DTE Electric to Test Time-Based Rates for Michigan Residential Customers

DTE Electric Company asked the Michigan Public Service Commission to approve a pilot program that will test six distinct rates within the residential rate class, according to a July 19 filing. In May, the agency provided an extension to the implementation of the time-of-use rate structure ordered last year and authorized the company to test various aspects of the rate design.

DTE said that approval of the application by Oct. 1, 2019 would enable the company to conduct the pilot from the spring of 2020 through 2021, and then address implementation in a 2021 filing for a full rollout in 2022. The program is expected to cost $11.2 million.
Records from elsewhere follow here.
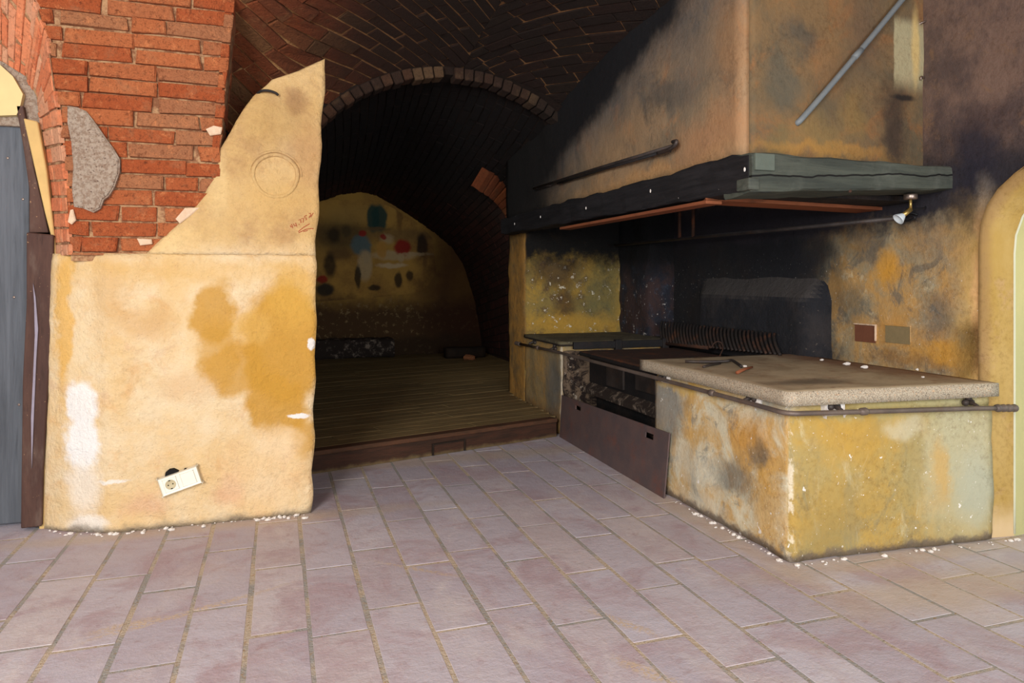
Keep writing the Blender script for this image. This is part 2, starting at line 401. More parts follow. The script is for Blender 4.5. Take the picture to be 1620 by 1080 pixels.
def beamx(M, c):
    c = M.mix(M.math('MULTIPLY', M.ss(M.noise(3, 5, .7), .5, .7), .4), c, (98, 100, 92))
    v = M.math('ABSOLUTE', M.math('SUBTRACT', M.math('ADD', M.sep(2), M.math('MULTIPLY', M.noise(7, 3, .6, M.stretch((.6, 0, 0))), .05)), M.math('ADD', M.math('MULTIPLY', M.sep(0), .055), 1.435)))
    return M.mix(M.ss(v, .0055, .002), c, (14, 13, 12))
m_beam = wood('weathered_grey_green_beam', (82, 86, 76), (58, 62, 56), (.22, 1, 2.6), 10, beamx)
def sp(M, c): return M.mix(M.ss(M.noise(26, 2, .4), .77, .79), c, (210, 206, 200))
m_beam_black = wood('charred_black_beam', (44, 42, 44), (24, 23, 25), (1, .25, 2.4), 10, sp)
m_lining = wood('red_brown_lining_board', (150, 88, 56), (124, 70, 46), (.4, .4, 1), 6)
m_oldwood = wood('dark_old_timber', (46, 34, 24), (30, 23, 17), (1, .3, 1), 8)

# --- hood, hearth and right wall: smoke-stained plaster
def soot_plaster(name, build, bdist=.016, strength=.6):
    M = Mat(name); c = grain(M, build(M)); return M.done(c, .9, plaster_bump(M, 55, 8), bdist, strength, spec=.25)
BLK = (26, 25, 27)
def b_hood_left(M):
    c = M.mix(M.ss(M.noise(2.2, 6, .65, dist=.5), .36, .64), (152, 126, 96), (122, 108, 88))
    c = M.mix(M.math('MULTIPLY', M.ss(M.noise(4.5, 6, .7, dist=.7), .5, .7), .7), c, (86, 82, 74))
    c = M.mix(M.math('MULTIPLY', M.ss(M.noise(5.5, 6, .7, dist=.4), .54, .7), .5), c, (170, 118, 74))
    X = 1.8
    c = stains_x(M, c, X, [(1130, 215, 60, 40, (172, 126, 86), .6, .6), (1000, 290, 120, 22, (182, 140, 92), .7, .8), (960, 235, 50, 40, (160, 130, 96), .7, .6), (1060, 150, 45, 28, (70, 70, 68), .6, .7), (1160, 60, 30, 80, (150, 112, 76), .7, .6), (1095, 90, 40, 60, (110, 100, 88), .7, .6)], .14, 5)
    # the smoke line below the vault and the blackened far end
    v = on_x(930, 185, X); q = on_x(1075, 0, X)
    s = (q.z - v.z) / (q.y - v.y)
    d = M.math('SUBTRACT', M.sep(2), M.math('ADD', M.math('MULTIPLY', M.math('SUBTRACT', M.sep(1), v.y), s), v.z))
    d = M.math('ADD', d, M.math('MULTIPLY', M.math('SUBTRACT', M.noise(5, 5, .6), .5), .22))
    c = M.mix(M.math('MULTIPLY', M.ss(d, -.42, -.06), .55), c, (74, 75, 80)); c = M.mix(M.ss(d, -.13, .02), c, BLK)
    yy = M.math('ADD', M.sep(1), M.math('MULTIPLY', M.math('SUBTRACT', M.noise(4, 5, .6), .5), .7))
    c = M.mix(M.math('MULTIPLY', M.ss(yy, 4.05, 4.95), .95), c, (30, 28, 27))
    e = M.math('ADD', M.math('ABSOLUTE', M.math('SUBTRACT', M.sep(1), 2.41)), M.math('MULTIPLY', M.noise(14), .02))
    return M.mix(M.math('MULTIPLY', M.ss(e, .022, .012), .6), c, (190, 166, 128))
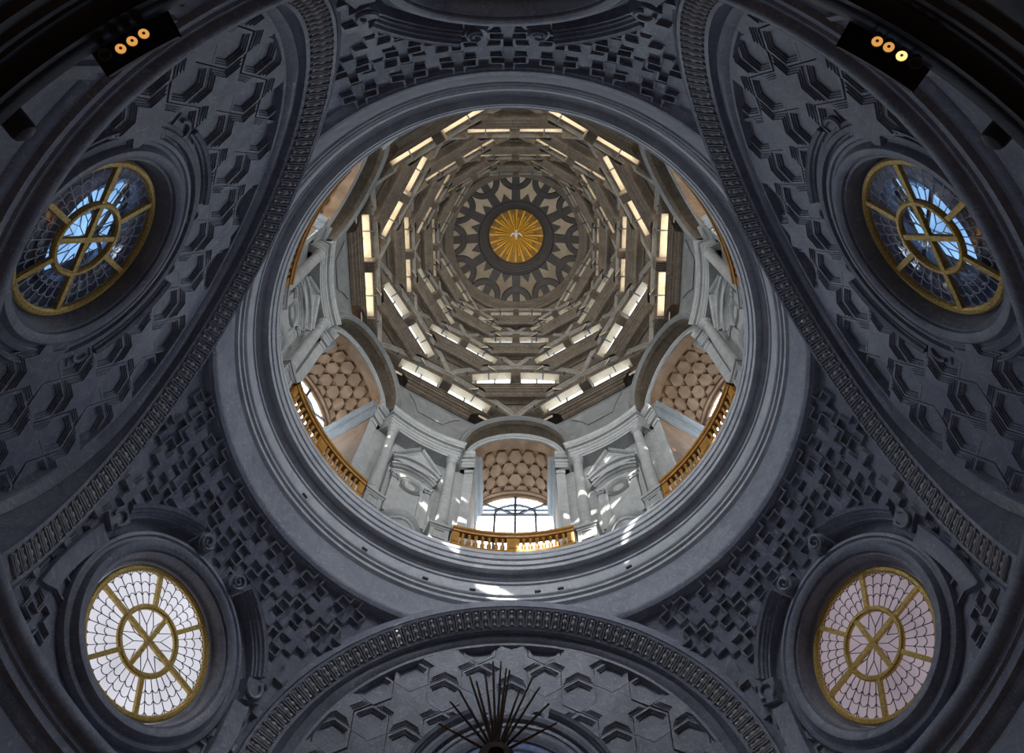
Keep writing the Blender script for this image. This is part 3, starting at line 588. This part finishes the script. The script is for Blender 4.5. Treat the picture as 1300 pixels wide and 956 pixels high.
# balustrades
def baluster_mesh():
    mb = MB(); mb.revolve([(.001, 28.3), (.085, 28.3), (.085, 28.38), (.05, 28.42), (.075, 28.5), (.095, 28.6), (.085, 28.68), (.045, 28.8), (.038, 28.88), (.06, 28.92), (.06, 28.96), (.04, 29.0), (.08, 29.06), (.08, 29.12), (.001, 29.12)], n=10); return mb.mesh('baluster', WOOD, True)
BALM = baluster_mesh()
mb = MB(); mb.revolve([(7.61, 29.13), (7.58, 29.17), (7.58, 29.22), (7.53, 29.26), (7.52, 29.36), (7.56, 29.42), (7.84, 29.42), (7.88, 29.36), (7.87, 29.26), (7.84, 29.13), (7.61, 29.13)], -16.6, 16.6, 24); RAILM = mb.mesh('hand_rail', WOOD, True)
mb = MB(); mb.revolve([(7.60, 28.07), (7.59, 28.24), (7.62, 28.29), (7.84, 28.29), (7.86, 28.07), (7.60, 28.07)], -16.6, 16.6, 24); BASEM = mb.mesh('base_rail', WOOD, True)
def pan(a0, a1):
    mb = MB(); T = lambda v: polar(v.x, v.y, v.z); k = (a1 - a0) / 6
    mb.box(7.64, 7.83, a0, a1, 28.295, 29.125, T=T); mb.box(7.615, 7.64, a0 + k, a1 - k, 28.42, 29.0, T=T); return mb.mesh('panel', WOOD)
PANS = [pan(-16.6, -14.6), pan(-1.75, 1.75), pan(14.6, 16.6)]
for az in (90, 150, 210, 330, 30):
    r = empty('balustrade', az, label='gilded wooden balustrade in front of the window bay at ' + clock(az), category='balustrade', group='gallery balustrades')
    put('hand_rail', RAILM, r); put('base_rail', BASEM, r)
    for p in PANS: put('panel', p, r)
    for s in (1, -1):
        for k in range(7): put('baluster', BALM, r, M=Matrix.Translation(polar(7.725, s * (2.8 + 1.8 * k))))
# bays: barrel vault with raised hexagons, window, inner arch, outer arch
VR, VZ, VX0, VX1 = 1.96, 37.1, 8.02, 10.95
def vault_pt(x, a, r=VR): return Vector((x, r * cos(a), VZ + r * sin(a)))
def vhex():
    s = .362; mb = MB(); loops = [(s, -.02), (s * .98, .09), (s * .90, .11), (s * .86, .09)]
    T = lambda q: vault_pt(q.x, pi / 2 + q.y / VR, VR - q.z); vs = []
    n = 0
    for sc, h in loops: vs += [T(Vector((sc * cos(radians(60 * k + 30)), sc * sin(radians(60 * k + 30)), h))) - vault_pt(0, pi / 2, VR) for k in range(6)]
    mb.add(vs, [(k * 6 + i, k * 6 + (i + 1) % 6, (k + 1) * 6 + (i + 1) % 6, (k + 1) * 6 + i) for k in range(3) for i in range(6)] + [tuple(18 + i for i in range(6))]); return mb.mesh('hexagon_panel', VAULT)
VHEX = vhex()
vm = MB(); vm.grid(10, 30, lambda u, v: vault_pt(VX0 + (VX1 - VX0) * u, -.06 + (pi + .12) * v, VR))
VAULTM = vm.mesh('vault_ceiling', VAULT, True)
mb = MB(); mb.grid(3, 30, lambda u, v: vault_pt(8.0 + .42 * u, pi * v, VR - .05)); mb.grid(1, 30, lambda u, v: vault_pt(8.42, pi * v, VR - .05 + .05 * u)); PLAINB = mb.mesh('plain_band', VAULT, True)
def sweep_arc(prof, R, x, zc, n=40, a0=0.0, a1=pi, lean=0.0):
    mb = MB(); pts, Ns, Bs = [], [], []
    for i in range(n + 1):
        a = a0 + (a1 - a0) * i / n; e = Vector((0, cos(a), sin(a))); pts.append(Vector((x, 0, zc)) + e * R); Ns.append(e); Bs.append(Vector((1, 0, 0)))
    mb.sweep(pts, prof, Ns, Bs, cap=False); return mb
INNER = sweep_arc([(-.02, .5), (-.02, .02), (0, -.02), (.06, -.02), (.08, .0), (.16, .0), (.18, -.05), (.24, -.06), (.27, .0), (.30, .03), (.75, .05)], 2.0, 7.98, 37.12).mesh('inner_arch', DRUM, True)
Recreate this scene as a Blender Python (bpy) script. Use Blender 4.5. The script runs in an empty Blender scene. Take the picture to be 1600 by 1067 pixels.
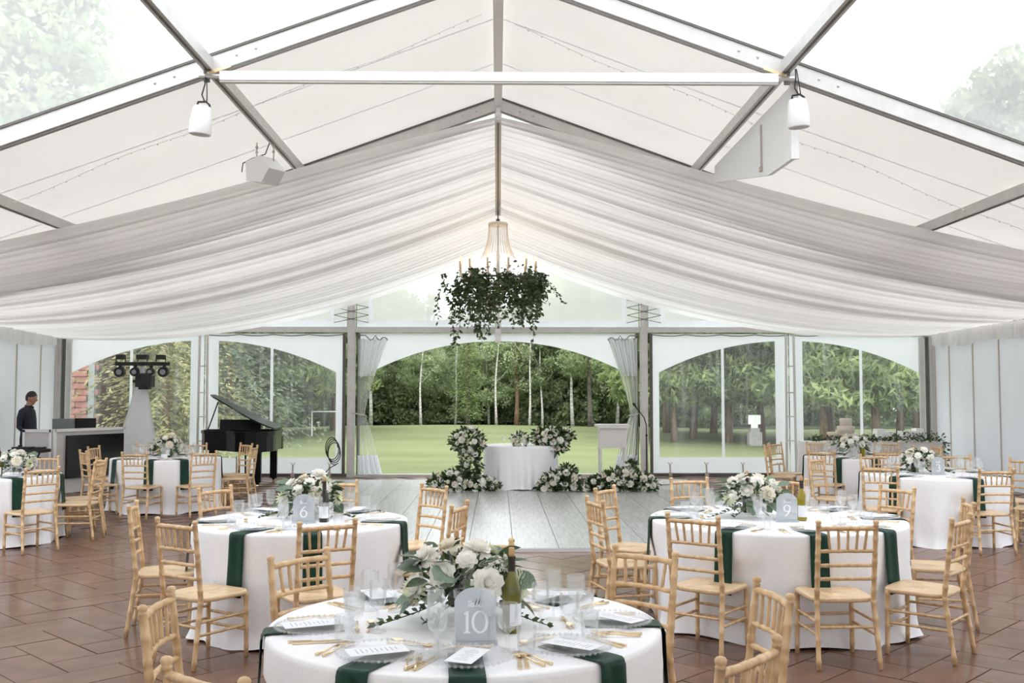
import bpy, math, random
import numpy as np
from mathutils import Vector, Matrix, Euler

# ------------------------------------------------------------------ camera, world, sun, exposure
scene = bpy.context.scene
COL = scene.collection
PI = math.pi
cam_d = bpy.data.cameras.new('camera')
cam_d.sensor_width = 36.0
cam_d.lens = 35.0
cam_d.clip_end = 400
cam = bpy.data.objects.new('camera', cam_d)
COL.objects.link(cam)
cam.location = (0, 0, 1.70)
cam.rotation_euler = (math.radians(90 + 3.07), 0, math.radians(-0.81))
scene.camera = cam

world = bpy.data.worlds.new('overcast_sky')
scene.world = world
world.use_nodes = True
wn = world.node_tree.nodes
wn['Background'].inputs[0].default_value = (0.93, 0.965, 1.0, 1)
wn['Background'].inputs[1].default_value = 1.55

sun_d = bpy.data.lights.new('sun', 'SUN')
sun_d.energy = 0.75
sun_d.angle = math.radians(70)
sun_d.color = (1.0, 0.98, 0.95)
sun = bpy.data.objects.new('sun', sun_d)
COL.objects.link(sun)
sun.rotation_euler = (math.radians(38), math.radians(-12), 0)

scene.view_settings.view_transform = 'Standard'
scene.view_settings.look = 'None'
scene.view_settings.gamma = 1.0
scene.view_settings.use_curve_mapping = False
scene.view_settings.exposure = 1.45
scene.cycles.transparent_max_bounces = 40
scene.cycles.max_bounces = 10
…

The program, called “Advanced Customer Pricing Pilot,” will include two TOU energy rates, two demand rates, as well as two structures that combine TOU energy and demand rates. The pilot will also evaluate opt-in and opt-out enrollment structures.

TOU energy rates are volumetric structures which have a time-varying energy rate as opposed to the typical uniform or inclining block energy rate in DTE’s current residential rate design, the company said. Under the rate, the cost per unit of energy in kilowatt-hours varies throughout the day and/or across seasons. A demand charge is based on a customer’s peak demand within a billing cycle or a subset of billing cycle hours, and is measured in dollars per kilowatt.

DTE Electric is a subsidiary of DTE Energy Company.